On the way to school I tried to engage in small talk and finally came around to the note I received from his teacher, who he knew I had written to on Tuesday. He’d be in her class again today and I wanted to give him a pep talk to just quietly, respectfully, get through her class. The option I had floated to do it as independent study was rejected. He’d have to make the best of it for the remainder of the year. He is acing the class without putting in any work which I tried to sell him as a bonus, – this is an easy A – just keep your head down and do the work, keep the comments, the sighs, the physical embodiment of boredom to a minimum. But I was still bothered there would be no resolution to this. I had to move on too.

The walk! We were supposed to go on a 10 minute “wonderwalk” after our writing session finished yesterday which did not happen and I would have to do it this morning, after I’d been agitated by circumstances. I didn’t want to go on a “wonderwalk”. But I am eager to do everything right, to do what is asked, to get as much out of this six month writing Mastermind as I can. And so I returned from dropping off my son, bundled up and took a walk down to the next neighborhood as mine is not walkable with too much morning traffic.

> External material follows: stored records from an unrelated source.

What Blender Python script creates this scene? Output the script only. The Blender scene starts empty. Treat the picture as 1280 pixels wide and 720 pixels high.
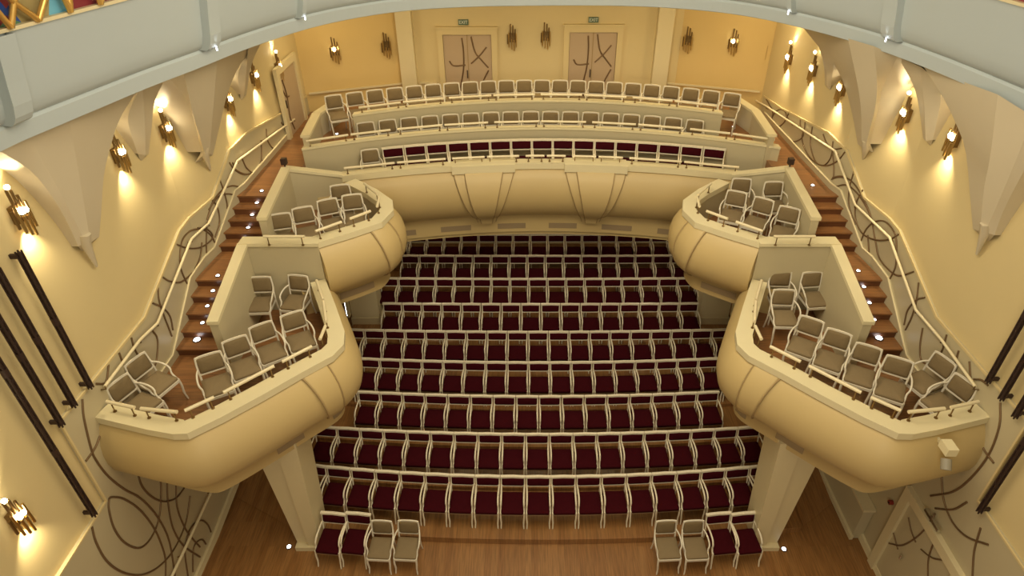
import bpy, math, random
from mathutils import Vector, Matrix, Quaternion
random.seed(7)
scene = bpy.context.scene
R = math.radians

# ------------------------------------------------------------------ camera
CAMP = Vector((-0.25, 0.0, 12.3)); PITCH = R(35); FPX = 800.0; UC, VC = 658.0, 360.0
cd = bpy.data.cameras.new('camera'); cam = bpy.data.objects.new('camera', cd)
scene.collection.objects.link(cam); scene.camera = cam
cam.location = CAMP; cam.rotation_euler = (R(90) - PITCH, 0, 0)
cd.sensor_width = 36; cd.lens = 36 * FPX / 1280; cd.shift_x = -(UC - 640) / 1280
cd.clip_start = 0.05; cd.clip_end = 200

# ------------------------------------------------------------------ world / big lights / exposure
w = bpy.data.worlds.new('world'); scene.world = w; w.use_nodes = True
w.node_tree.nodes['Background'].inputs[0].default_value = (1.0, 0.89, 0.70, 1)
w.node_tree.nodes['Background'].inputs[1].default_value = 0.17
scene.view_settings.view_transform = 'Standard'; scene.view_settings.look = 'None'
scene.view_settings.gamma = 1; scene.view_settings.use_curve_mapping = False
scene.view_settings.exposure = 0.12

def lamp(name, kind, loc, energy, color, direction=None, size=0.1, spot=60, blend=0.5, size_y=None):
    l = bpy.data.lights.new(name, kind); l.energy = energy; l.color = color
    if kind == 'AREA':
        l.size = size
        if size_y: l.shape = 'RECTANGLE'; l.size_y = size_y
    else: l.shadow_soft_size = size
    if kind == 'SPOT': l.spot_size = R(spot); l.spot_blend = blend
    o = bpy.data.objects.new(name, l); scene.collection.objects.link(o); o.location = loc
    if direction: o.rotation_euler = Vector(direction).to_track_quat('-Z', 'Y').to_euler()
    return o
WARM = (1.0, 0.85, 0.60)
lamp('dome_fill', 'AREA', (0.2, 4.5, 14.5), 450, WARM, (0, 0.15, -1), 5.0)  # general fill added up in the dome, no fixture in view
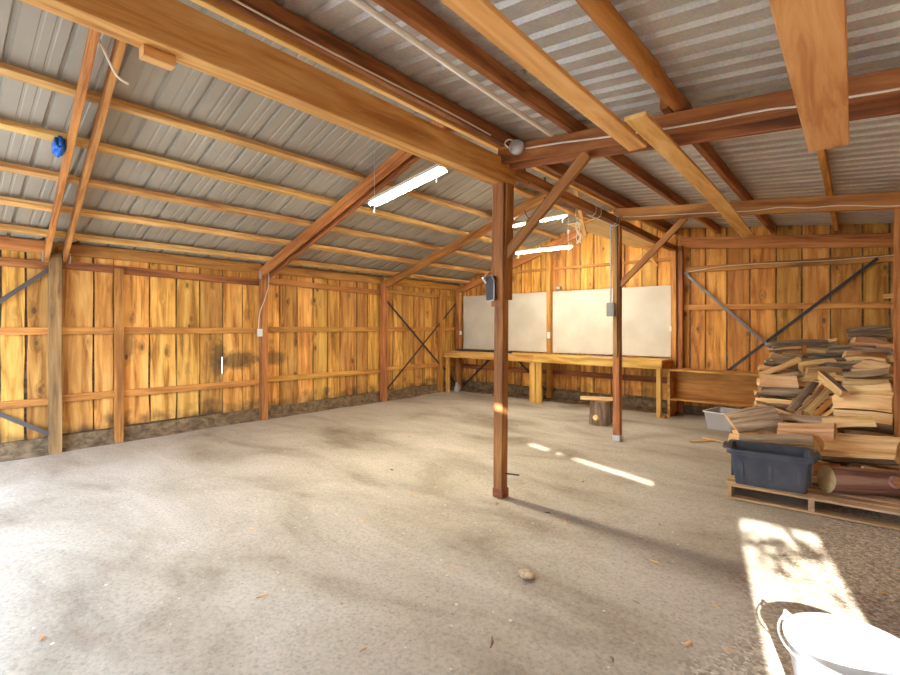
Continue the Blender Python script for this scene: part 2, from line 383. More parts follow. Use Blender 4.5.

The idea of the walk was to look around at things that are familiar and try to see them in a different way, at least that’s what I think we were supposed to be doing. With the trees bare, it was a lot easier to see into my neighbors backyards and I noticed one who had put so many additions on his garage that it was now bigger than his house. Was this the type of wonder-noticing our teacher meant? When I turned off my street into the next neighborhood it instantly hit me I’d never been on a walk here without accompaniment. When I was a new mother, it was a baby stroller I pushed along the rows of raised ranches and Colonials that dotted these streets, and then soon after a puppy came into our lives and Murphy was my companion for the next several years. This was the first time I had returned to the neighborhood since his passing just before Thanksgiving 2019.

Maybe the walk wasn’t going to be about wonder after all. There would be no looking at trees, seeking out birdsong, waving at the families lined up for the bus. Instead I noticed where the woman with the two large standard poodles lives, and wondered if they were still here. I passed the home of a couple from our church who had a golden just like ours and would fondly recall the times they would run around the yard and play.

By the time I finished my walk, though, my head was clear of the morning frustrations. It dawned on me that I had completed another necessary part of my grief over Murphy’s passing. I had revisited our ambling walking path and I had come out in tact and next time it wouldn’t be so hard. The cold on my cheeks made me feel more alive than I have in a while and an idea to write sprang easily and effortlessly. The idea that I needed a baby or dog to walk in the neighborhood, also got stripped away. That is progress.